“How Facts Backfire” is the title of a Boston Globe article that I recently received.
Authored by Joe Keohane, it poses one of the insoluble problems of democracy: how much ignorance can democracy survive and how do we know when it’s ignorance vs “another viewpoint.” I think, alas, that we can do a lot better, but… the nature of “facts” makes solving once and for all this conundrum impossible.
“The general idea is that it’s absolutely threatening to admit you’re wrong,” says political scientist Brendan Nyland, to explain why “facts…were not curing misinformation.”

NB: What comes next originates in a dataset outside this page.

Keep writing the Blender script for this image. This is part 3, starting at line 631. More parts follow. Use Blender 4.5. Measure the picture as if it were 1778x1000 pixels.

It’s certainly easy as this campaign winds down to agree with the author. And it certainly makes “obsessive” democrats like me nervous. Aha, “in the end, truth” may not win out??? I’m stuck as usual with the Churchill quote: “democracy is a flawed idea; until you consider the alternatives.”
Of course, we also need to define some terms: are facts the same as information and is information the same as truth?
But it’s also an article that sets one thinking about how schools can make us more open to the idea that we may be wrong–and willing to explore it for a while, without fear, without quickly answering back! I admire those who do it “by habit”–it goes along with being a good listener. But it’s a habit we can work to develop or one we can toss out if it’s too dangerous. For most schools, teachers and parents I think it may be too dangerous, except on the edges. What would it look and sound like in the average classroom if we wanted to make “being wrong” less threatening??